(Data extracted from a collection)
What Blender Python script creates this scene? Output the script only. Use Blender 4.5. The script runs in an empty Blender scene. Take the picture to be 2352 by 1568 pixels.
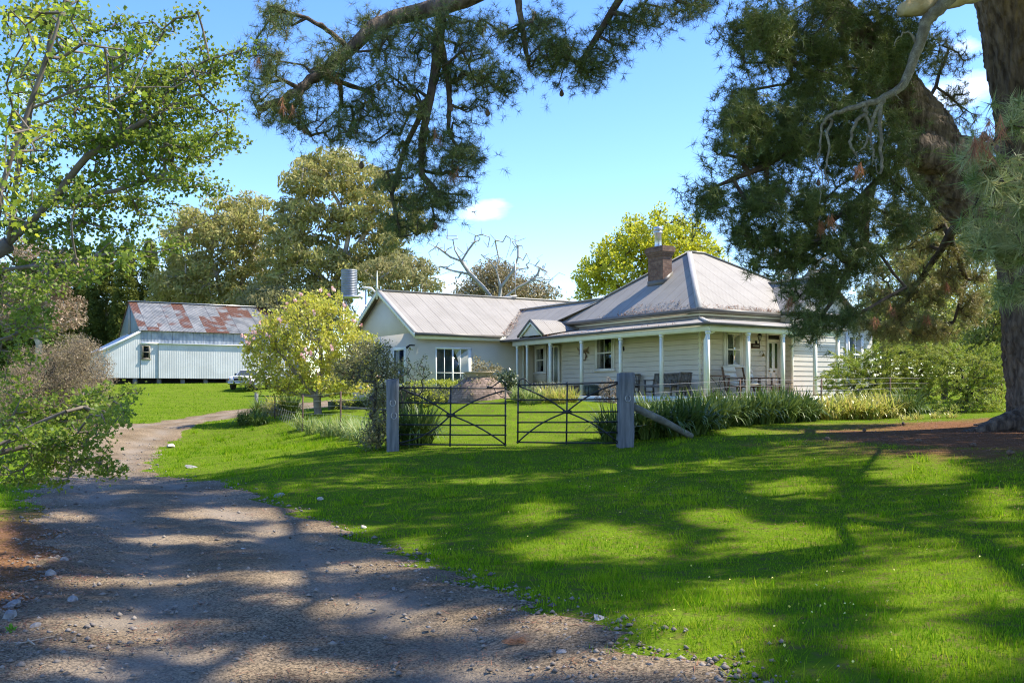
import bpy, math, random
import numpy as np
from mathutils import Vector, Matrix
C = bpy.context.scene.collection
R = math.radians
F, CX, HY = 2251.0, 1176.0, 903.0
def at(px, py, Y):
    return np.array([(px-CX)/F*Y, Y, (HY-py)/F*Y])
# ---------- house axes: A runs along the left verandah, B along the right one ----------
CO = np.array([6.95, 34.8, 0.0]); AX = np.array([-.518, .855, 0]); BX = np.array([.855, .518, 0])
def HC(a, b, z): return CO + a*AX + b*BX + np.array([0, 0, z])
def HCf(p): return HC(p[0], p[1], p[2])
# ---------- materials ----------
def _n(nt, t, **k):
    n = nt.nodes.new(t)
    for a, v in k.items(): setattr(n, a, v)
    return n
def c4(c): return (c[0], c[1], c[2], 1)
def mat(name, c1, c2=None, scale=4, rough=.6, bump=0, bscale=20, metal=0, trans=0, spec=.4, stretch=(1,1,1), c3=None, attr=False, tcol=None, detail=5, bdist=.02, lo=.35, hi=.65):
    m = bpy.data.materials.new(name); m.use_nodes = True; nt = m.node_tree; L = nt.links
    b = nt.nodes['Principled BSDF']; out = nt.nodes['Material Output']
    b.inputs['Roughness'].default_value = rough; b.inputs['Metallic'].default_value = metal
    b.inputs['Specular IOR Level'].default_value = spec
    tc = _n(nt, 'ShaderNodeTexCoord'); mp = _n(nt, 'ShaderNodeMapping'); mp.inputs['Scale'].default_value = stretch
    L.new(tc.outputs['Object'], mp.inputs['Vector'])
    col = None
    if c2 is None: c2 = tuple(x*.8 for x in c1)
    nz = _n(nt, 'ShaderNodeTexNoise'); nz.inputs['Scale'].default_value = scale; nz.inputs['Detail'].default_value = detail
    L.new(mp.outputs[0], nz.inputs['Vector'])
    rp = _n(nt, 'ShaderNodeValToRGB'); rp.color_ramp.elements[0].position = lo; rp.color_ramp.elements[1].position = hi
    rp.color_ramp.elements[0].color = c4(c1); rp.color_ramp.elements[1].color = c4(c2)
    L.new(nz.outputs['Fac'], rp.inputs[0]); col = rp.outputs[0]
    if c3 is not None:
        mx = _n(nt, 'ShaderNodeMix', data_type='RGBA')
        if attr:
            at_ = _n(nt, 'ShaderNodeAttribute', attribute_name='v'); L.new(at_.outputs['Fac'], mx.inputs[0])
        else:
            n2 = _n(nt, 'ShaderNodeTexNoise'); n2.inputs['Scale'].default_value = scale*6.3; L.new(mp.outputs[0], n2.inputs['Vector'])
            r2 = _n(nt, 'ShaderNodeValToRGB'); r2.color_ramp.elements[0].position = .5; r2.color_ramp.elements[1].position = .66
            L.new(n2.outputs['Fac'], r2.inputs[0]); L.new(r2.outputs[0], mx.inputs[0])
        L.new(col, mx.inputs[6]); mx.inputs[7].default_value = c4(c3); col = mx.outputs[2]
    L.new(col, b.inputs['Base Color'])
    if bump:
        bz = _n(nt, 'ShaderNodeTexNoise'); bz.inputs['Scale'].default_value = bscale; bz.inputs['Detail'].default_value = 6
        L.new(mp.outputs[0], bz.inputs['Vector'])
        bp = _n(nt, 'ShaderNodeBump'); bp.inputs['Strength'].default_value = bump; bp.inputs['Distance'].default_value = bdist
        L.new(bz.outputs['Fac'], bp.inputs['Height']); L.new(bp.outputs[0], b.inputs['Normal'])
    if trans:
        tr = _n(nt, 'ShaderNodeBsdfTranslucent'); ms = _n(nt, 'ShaderNodeMixShader'); ms.inputs[0].default_value = trans
        if tcol: tr.inputs[0].default_value = c4(tcol)
        else:
            hs = _n(nt, 'ShaderNodeHueSaturation'); hs.inputs['Value'].default_value = 1.7; hs.inputs['Hue'].default_value = .485; L.new(col, hs.inputs['Color']); L.new(hs.outputs[0], tr.inputs[0])
        L.new(b.outputs[0], ms.inputs[1]); L.new(tr.outputs[0], ms.inputs[2]); L.new(ms.outputs[0], out.inputs[0])
    return m
def corr(name, c1, c2, rust=None, pitch=.085, rough=.6, metal=.0, lap=.76, scale=1.2, depth=.006):
    m = mat(name, c1, c2, scale=scale, rough=rough, metal=metal); nt = m.node_tree; L = nt.links; b = nt.nodes['Principled BSDF']
    uv = _n(nt, 'ShaderNodeUVMap'); sp = _n(nt, 'ShaderNodeSeparateXYZ'); L.new(uv.outputs[0], sp.inputs[0])
    mu = _n(nt, 'ShaderNodeMath', operation='MULTIPLY'); mu.inputs[1].default_value = 2*math.pi/pitch; L.new(sp.outputs[0], mu.inputs[0])
    sn = _n(nt, 'ShaderNodeMath', operation='SINE'); L.new(mu.outputs[0], sn.inputs[0])
    fm = _n(nt, 'ShaderNodeMath', operation='PINGPONG'); fm.inputs[1].default_value = lap/2; L.new(sp.outputs[0], fm.inputs[0])
    lt = _n(nt, 'ShaderNodeMath', operation='LESS_THAN'); lt.inputs[1].default_value = .014; L.new(fm.outputs[0], lt.inputs[0])
    ad = _n(nt, 'ShaderNodeMath', operation='MULTIPLY_ADD'); ad.inputs[1].default_value = -1.0; L.new(lt.outputs[0], ad.inputs[0]); L.new(sn.outputs[0], ad.inputs[2])
    bp = _n(nt, 'ShaderNodeBump'); bp.inputs['Strength'].default_value = 1; bp.inputs['Distance'].default_value = depth
    L.new(ad.outputs[0], bp.inputs['Height']); L.new(bp.outputs[0], b.inputs['Normal'])
    col = b.inputs['Base Color'].links[0].from_socket
    mx0 = _n(nt, 'ShaderNodeMix', data_type='RGBA', blend_type='MULTIPLY'); mx0.inputs[7].default_value = (.55,.52,.5,1)
    L.new(lt.outputs[0], mx0.inputs[0]); L.new(col, mx0.inputs[6]); col = mx0.outputs[2]
    if rust:
        # rusted sheets: whole-sheet chance times streaky noise
        fl = _n(nt, 'ShaderNodeMath', operation='SNAP'); fl.inputs[1].default_value = lap; L.new(sp.outputs[0], fl.inputs[0])
        sv = _n(nt, 'ShaderNodeMath', operation='SNAP'); sv.inputs[1].default_value = 2.3; L.new(sp.outputs[1], sv.inputs[0])
        cb = _n(nt, 'ShaderNodeCombineXYZ'); L.new(fl.outputs[0], cb.inputs[0]); L.new(sv.outputs[0], cb.inputs[1])
        wn = _n(nt, 'ShaderNodeTexWhiteNoise', noise_dimensions='2D'); L.new(cb.outputs[0], wn.inputs[0])
        nz = _n(nt, 'ShaderNodeTexNoise'); nz.inputs['Scale'].default_value = .9; nz.inputs['Detail'].default_value = 6; L.new(uv.outputs[0], nz.inputs['Vector'])
        su = _n(nt, 'ShaderNodeMath', operation='ADD'); w2 = _n(nt, 'ShaderNodeMath', operation='MULTIPLY'); w2.inputs[1].default_value=.62; L.new(wn.outputs[0], w2.inputs[0]); n2_ = _n(nt, 'ShaderNodeMath', operation='MULTIPLY'); n2_.inputs[1].default_value=1.05; L.new(nz.outputs['Fac'], n2_.inputs[0]); L.new(w2.outputs[0], su.inputs[0]); L.new(n2_.outputs[0], su.inputs[1])
        rr = _n(nt, 'ShaderNodeValToRGB'); rr.color_ramp.elements[0].position = .78; rr.color_ramp.elements[1].position = .90
        sc = _n(nt, 'ShaderNodeMath', operation='MULTIPLY'); sc.inputs[1].default_value = .86; L.new(su.outputs[0], sc.inputs[0]); L.new(sc.outputs[0], rr.inputs[0])
        n3 = _n(nt, 'ShaderNodeTexNoise'); n3.inputs['Scale'].default_value = 9; L.new(uv.outputs[0], n3.inputs['Vector'])
        r3 = _n(nt, 'ShaderNodeValToRGB'); r3.color_ramp.elements[0].position=.3; r3.color_ramp.elements[1].position=.7
        r3.color_ramp.elements[0].color = (.05,.02,.013,1); r3.color_ramp.elements[1].color = (.18,.078,.045,1); L.new(n3.outputs['Fac'], r3.inputs[0])
        mx = _n(nt, 'ShaderNodeMix', data_type='RGBA'); L.new(rr.outputs[0], mx.inputs[0]); L.new(col, mx.inputs[6]); L.new(r3.outputs[0], mx.inputs[7]); col = mx.outputs[2]
    L.new(col, b.inputs['Base Color'])
    return m
def glassmat(name):
    m = bpy.data.materials.new(name); m.use_nodes = True; nt = m.node_tree; L = nt.links; nt.nodes.remove(nt.nodes['Principled BSDF']); out = nt.nodes['Material Output']
    t = _n(nt, 'ShaderNodeBsdfTransparent'); t.inputs[0].default_value = (.75,.8,.78,1)
    g = _n(nt, 'ShaderNodeBsdfGlossy'); g.inputs['Roughness'].default_value = .03
    fr = _n(nt, 'ShaderNodeFresnel'); fr.inputs[0].default_value = 1.22
    ms = _n(nt, 'ShaderNodeMixShader'); L.new(fr.outputs[0], ms.inputs[0]); L.new(t.outputs[0], ms.inputs[1]); L.new(g.outputs[0], ms.inputs[2]); L.new(ms.outputs[0], out.inputs[0])
    return m
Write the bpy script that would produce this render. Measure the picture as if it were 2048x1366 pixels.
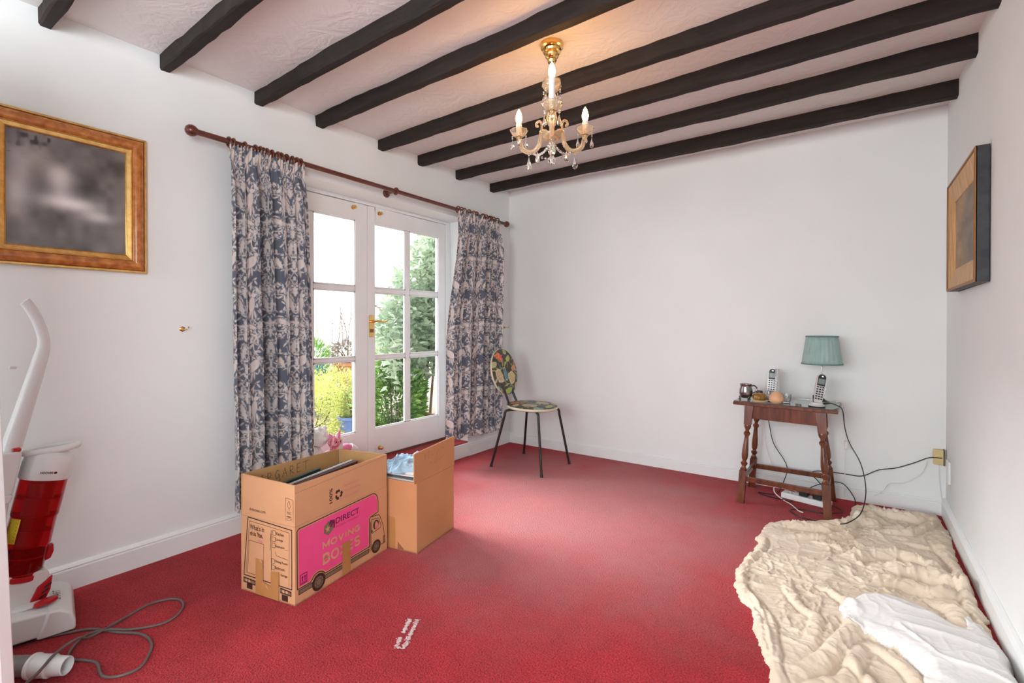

REQUIREMENT: Collect every line from the records above that contains the word "this".

ANSWER IN FULL:
What Blender Python script creates this scene? Output the script only. Use Blender 4.5. The script runs in an empty Blender scene. Take the picture to be 2352 by 1568 pixels.
Write the bpy script that would produce this render. Measure the picture as if it were 2048x1366 pixels.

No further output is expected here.